In 1985, Barr developed the XT reverb, and brought in a friend named Russell Palmer handle the business side of Alesis and oversee its sales. As a successful record promoter with a keen awareness for marketing, Palmer’s skills were an ideal match for Barr’s design talents. And at a then-unheard-of $799 (at the time, the least expensive digital reverb ever built), the XT reverb was a hit. “We were working out of a house, but the XT made us quite successful,” Barr recalled. “The living room would fill up with boxes of XTs, we’d set them outside in the wonderful Southern California weather, and the UPS guy would pick them up.” Soon Barr, Palmer and another employee were shipping 400 XTs out of his guesthouse every month. The days of affordable DSP had finally arrived.

Offering gear with near-unheard-of price/performance ratios was—and remains—an Alesis trademark, and the hits kept coming. A year later, Alesis launched the 1986 MIDIverb—the world’s first professional 16-bit effects processor priced less than $1,000. Following that, Alesis teamed up with Marcus Ryle (who later founded Line 6) to produce the MMT8 hardware sequencer and 1987’s wildly successful HR-16, a drum machine capable of true studio sound quality in an affordable package. But bigger things were yet to come.

Enter the ADAT
During the 1987 Audio Engineering Show in New
York City, after attending all-day meetings with chip manufacturers,
Barr (who rarely attended trade shows) had dinner with the Alesis
sales/marketing team, where he laid out plans to develop a pro-level
studio recorder. Originally, the concept was for an analog machine, but
with the availability of lower-cost DSP and converter chipsets, the
idea was soon abandoned in favor of a digital approach. After a mammoth
engineering project that took four years, the ADAT (Alesis Digital
Audio Tape) recorder was almost ready for prime time, even though it
wasn’t entirely ready.

The Alesis ADAT caused an uproar on its launch in 1991.

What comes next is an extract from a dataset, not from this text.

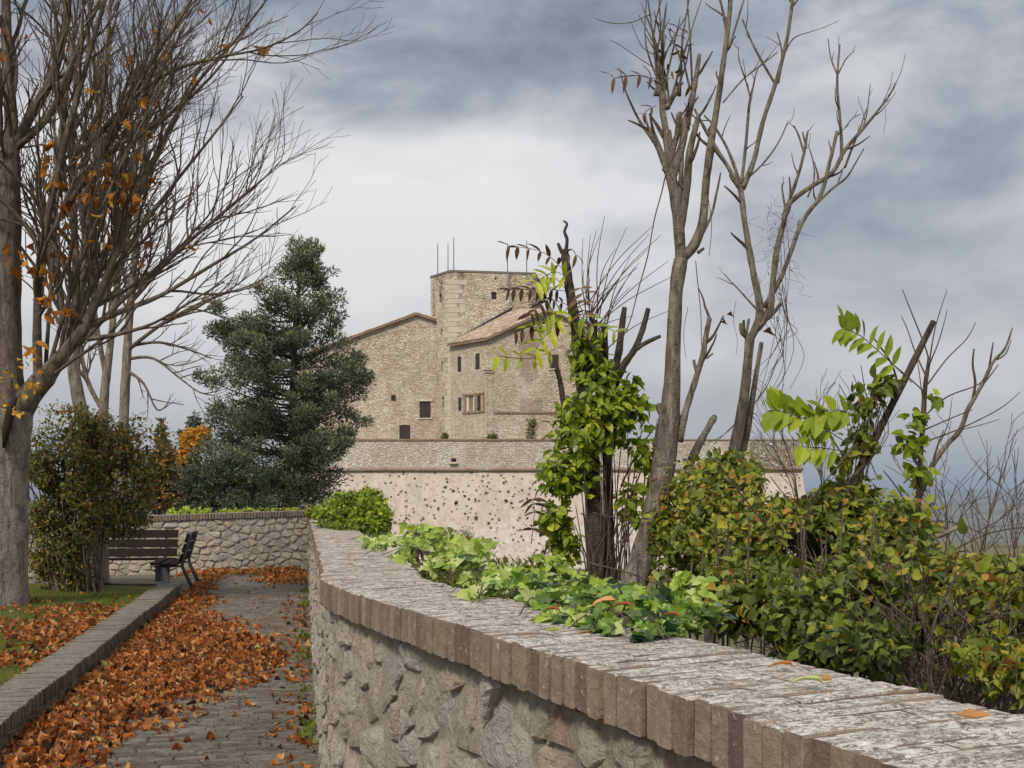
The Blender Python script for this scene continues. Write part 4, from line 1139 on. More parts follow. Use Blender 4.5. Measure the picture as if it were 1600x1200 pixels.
def PB(x, y, Z, rx, ry, rz): return (P(x, y, Z), Vector((rx * Z / F, rz, ry * Z / F)))
def foliage(blobs, n, size, rng, keys, varf, shell=.55, gap=0.0, gs=2.5, droop=.3, out=.8, seed=0.0, keep=None):
    ins = []
    for p, d, t in blob_points(blobs, n, rng, shell, gap, gs, seed):
        if keep and not keep(p): continue
        s = size * rng.uniform(.55, 1.3)
        dr = (d * .5 + rv(rng) * .9 + Vector((0, 0, -droop))).normalized(); nn = (d * out + Vector((0, -.25, .55)) + rv(rng) * .55)
        ins.append((rng.choice(keys), frame(p, dr, nn, s), varf(p, t, rng), s))
    return ins
def clampv(v): return max(0.0, min(1.0, v))

# ================================================================== fallen leaves
def litter_amount(u, v, y):
    """share of ground under leaves: a drift against the kerb, widest about the middle of the path"""
    wob = .35 * noise.noise(Vector((u * 1.3, v * .9, 3))) + .22 * noise.noise(Vector((u * 4, v * 3, 8)))
    edge = np.interp(y, [0, 6.0, 7.2, 7.9, 8.8, 9.8, 11.0, 12.2, 13.5, 15, 17, 18], [.2, .30, .62, .85, 1.15, 1.55, 1.62, 1.45, .85, .45, .30, .15])
    a = sst(.42, -.30, u - edge - wob * .9)
    b = .13 * sst(7.0, 9.5, y) * sst(15, 11.5, y) * sst(.0, .35, wob + .15)
    c = .26 * sst(1.55, 1.95, u + wob * .35) * sst(19, 12, y)
    d = .50 * sst(18.8, 20.6, y) * sst(.8, 1.3, u + wob)
    return max(a, b, c, d, .014)
def build_fallen():
    rng = random.Random(101); ins = []
    for _ in range(60000):
        v = 5.0 + rng.random() * 19.0; u = rng.uniform(.02, 2.25); p = K0 + KD * v - KN * u
        if p.y < 5.6 or out_dist(p.x, p.y) > -.03: continue
        a = litter_amount(u, v, p.y)
        if rng.random() > a * (.62 if a > .3 else .35): continue
        s = rng.uniform(.032, .074) * (1.35 if rng.random() < .12 else 1); deep = a > .6
        n = (Vector((0, 0, 1)) + rv(rng) * (.32 if deep else .16)); d = Vector((rng.uniform(-1, 1), rng.uniform(-1, 1), rng.uniform(-.3, .3) if deep else 0))
        z = .014 + (rng.random() * .03 * sst(.5, 1, a))
        var = min(.93, clampv(rng.gauss(.50, .26))) if rng.random() > .01 else 1.0
        ins.append((rng.choice(DEAD), frame(p + Vector((0, 0, z)), d, n, s), var, s))
    for _ in range(420):                                   # swept against the end wall
        t = rng.random() ** 1.4; p = CORNER + Vector((-.12 - 2.2 * t, -.25 - .36 * 2.2 * t - abs(rng.gauss(0, .45)), .014))
        s = rng.uniform(.08, .15); ins.append((rng.choice(DEAD), frame(p + Vector((0, 0, rng.random() * .03)), Vector((rng.uniform(-1, 1), rng.uniform(-1, 1), 0)), Vector((0, 0, 1)) + rv(rng) * .4, s), clampv(rng.gauss(.62, .2)), s))
    def each(o): tag(o, 'curled orange brown fallen leaf lying on the brick path', 'fallen leaf', 'fallen leaves on the path')
    st = scatter(ins, DEADLEAF, None, 'fallen_leaf', 'leaf_litter', 280, 11, each)
    tag(st, 'drift of orange brown fallen leaves along the path', 'leaf litter', kind='stuff')
    # on the lawn
    ins = []
    for _ in range(30000):
        u = .36 + rng.random() ** 1.3 * 6.5; v = 4 + rng.random() * 13.4; p = K0 + KD * v + KN * u
        if p.y > 17.2 or p.y < 5 or (800 + F * p.x / p.y) < -60: continue
        g = noise.noise(Vector((p.x * 1.1, p.y * .8, 4))) + .5 * noise.noise(Vector((p.x * 3, p.y * 3, 9)))
        a = sst(15.0, 12.6, p.y + g * 1.4) * sst(-.25, .35, g + .12) + .02
        if rng.random() > a * .85: continue
        s = rng.uniform(.035, .08)
        ins.append((rng.choice(DEAD), frame(Vector((p.x, p.y, lawn_h(p.x, p.y) + .012 + rng.random() * .03)), Vector((rng.uniform(-1, 1), rng.uniform(-1, 1), rng.uniform(-.2, .2))), Vector((0, 0, 1)) + rv(rng) * .5, s), min(.93, clampv(rng.gauss(.52, .25))), s))
    st = scatter(ins, DEADLEAF, None, 'leaf', 'lawn_litter', 0, 99)
    tag(st, 'orange brown fallen leaves strewn over the lawn by the big tree', 'leaf litter', kind='stuff')
    # single leaves on the coping and the kerb
    for (x, y, s, var, key, lab, mat_) in ((1222, 1050, .05, .62, 'dead9', 'curled yellow brown leaf on the wall coping nearest its back edge', GOLDLEAF), (1262, 1077, .06, .97, 'dead9', 'pale green yellow leaf lying flat in the middle of the coping', IVYLEAF),
                                    (1288, 1072, .028, .9, 'dead0', 'small curled tan leaf tip beside the pale leaf on the coping', DEADLEAF), (1520, 1133, .05, .85, 'dead3', 'thin tan leaf on the coping at the right edge', DEADLEAF),
                                    (862, 993, .04, .95, 'dead0', 'small folded yellow green leaf on the coping in front of the ivy', IVYLEAF), (915, 998, .035, .4, 'dead9', 'brown leaf lying on the coping just below the ivy', DEADLEAF),
                                    (640, 872, .09, .2, 'dead3', 'narrow brown leaf on the coping left of the ivy', DEADLEAF)):
        p = cop(x, y, .010); b = MB(); v, f = TEMPL[key]; M4 = frame(p, Vector((1, .25 if x % 2 else -.15, 0)), Vector((0, 0, 1)) + rv(rng) * .12, s)
        w = [tuple((M4 @ np.array([*a, 1]))[:3] - np.array(p)) for a in v]; b.add(w, f, var)
        o = bpy.data.objects.new('fallen_leaf', b.mesh('fallen_leaf', mat_)); put(o); o.location = p; tag(o, lab, 'fallen leaf', 'single leaves lying on the coping')
build_fallen()

# ================================================================== grass
def build_grass():
    rng = random.Random(55); ins = []
    for _ in range(60000):
        u = .37 + rng.random() ** 1.2 * 6.0; v = 5 + rng.random() * 12.6; p = K0 + KD * v + KN * u
        xx = 800 + F * p.x / max(.1, p.y)
        if p.y > 17.25 or p.y < 6 or xx < -20: continue
        g = noise.noise(Vector((p.x * 1.1, p.y * .8, 4))) + .5 * noise.noise(Vector((p.x * 3, p.y * 3, 9)))
        if rng.random() > (.5 + .5 * sst(12.6, 15, p.y + g)): continue
        s = rng.uniform(.035, .085)
        d = (Vector((0, 0, 1)) + rv(rng) * .65); ins.append(('blade', frame(Vector((p.x, p.y, lawn_h(p.x, p.y) - .005)), d, rv(rng), s), clampv(rng.gauss(.5, .22)), s))
    tag(scatter(ins, GRASS, None, 'blade', 'grass', 0, 99), 'short green grass on the lawn between the kerb and the trees', 'grass', kind='stuff')
    ins = []
    for _ in range(2000):                                  # weeds in the angle between path and wall
        s_ = rng.uniform(4.5, WLEN - 1); p, d, n = wall_at(s_)
        if p.y < 5.5: continue
        c = noise.noise(Vector((s_ * 1.4, 0, 5)))
        if rng.random() > sst(-.15, .35, c): continue
        q = p - n * abs(rng.gauss(-.03, .07)); s = rng.uniform(.025, .06) * (1 + c)
        ins.append((rng.choice(['blade', 'blade', 'ovate', 'ovate2']), frame(Vector((q.x, q.y, .0 + rng.random() * .06)), Vector((0, 0, .8)) + rv(rng) * .8 - n * .3, rv(rng), s), clampv(rng.gauss(.45, .2)), s))
    tag(scatter(ins, GRASS, None, 'blade', 'weeds', 0, 99), 'green weeds growing along the foot of the parapet wall', 'weeds', kind='stuff')
build_grass()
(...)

Unveiled at the Winter NAMM show, on January 18, 1991, ADAT was a
compact studio tape recorder that could store eight tracks of digital
audio (at better-than-CD quality) on video tape, and could be
interlocked with up to 15 other ADAT units, providing up to 128 tracks
in all. ADAT finally delivered more than a year later, but in that
time, 1⁄2-inch analog 8-track sales came to a virtual standstill, and
for a while, every conversation in the industry seemed to be centered
around this newcomer on the digital multitrack block.

The ADAT changed the entire recording industry, beginning a revolution
of affordable recording tools. Overnight, the cost of digital studio
recording plummeted from a sizable $150,000 for the Sony PCM-3324
24-track to a relatively modest $12,000 for three ADATs at their
original $3,995.

The advantages of ADAT’s modular digital recording approach were many:
the system used inexpensive, commonly available S-VHS tapes; the
machine sync was sample-accurate; creating clone safety backups was
easy; and users just bought/borrowed/rented more transports for more
tracks. Meanwhile, ADAT simplified long-distance recording with session
players and opened up the concept of mega-tracking, in which as many
additional takes as possible could be recorded simply by switching
tapes in a multi-transport system.

The success of the ADAT was worldwide and phenomenal. The original
16-bit/48kHz ADAT was later upgraded to 20 bits, and other companies
(Fostex and Studer) adopted the format. During this era, Alesis
expanded its offerings into other music and audio categories, leading
to the still-popular products such as the SR-16 drum machine (1990),
QuadraSynth (1993), Monitor One speakers (1994), DM5 drum module
(1995), Andromeda analog synthesizer (2000) and innovative AirFX (2000)
and AirSynth (2001).

Barr’s Post-Alesis Era
By 2000, the appeal of the ADAT tape
format diminished, mostly due to the rise of inexpensive disk recording
systems, although the ADAT legacy lives on in the industry-standard
Lightpipe digital 8-channel, fiber-optic protocol still in everyday use
throughout the world. Eventually, the huge Alesis business empire began
to crumble and in 2001, Numark owner Jack O’Donnell acquired the
company and continues Alesis’ mission of creating affordable production
tools.

Although distraught by the turn of events, Barr re-focused his energies
on developing integrated circuit designs, which always had been his
main passion at Alesis. He founded two companies: Exelys (sports
technology products) and Spin Semiconductor, which creates complex
ASICs (Application-Specific Integrated Circuits) for audio and music
applications. Barr’s design for the FV-1 ASIC put a complete digital
reverb on a single chip for OEM installation into compact mixers,
guitar amps, etc.

In 2006, Barr authored ASIC Design in the Silicon Sandbox, a book on
building mixed-signal integrated circuits that was published by
McGraw-Hill.

Barr is survived by his wife and two children. He leaves behind many
friends, and an industry that was forever changed by his incredible
creations over a career that unfortunately ended far too soon. Keith
Barr was loved by many and will not soon be forgotten.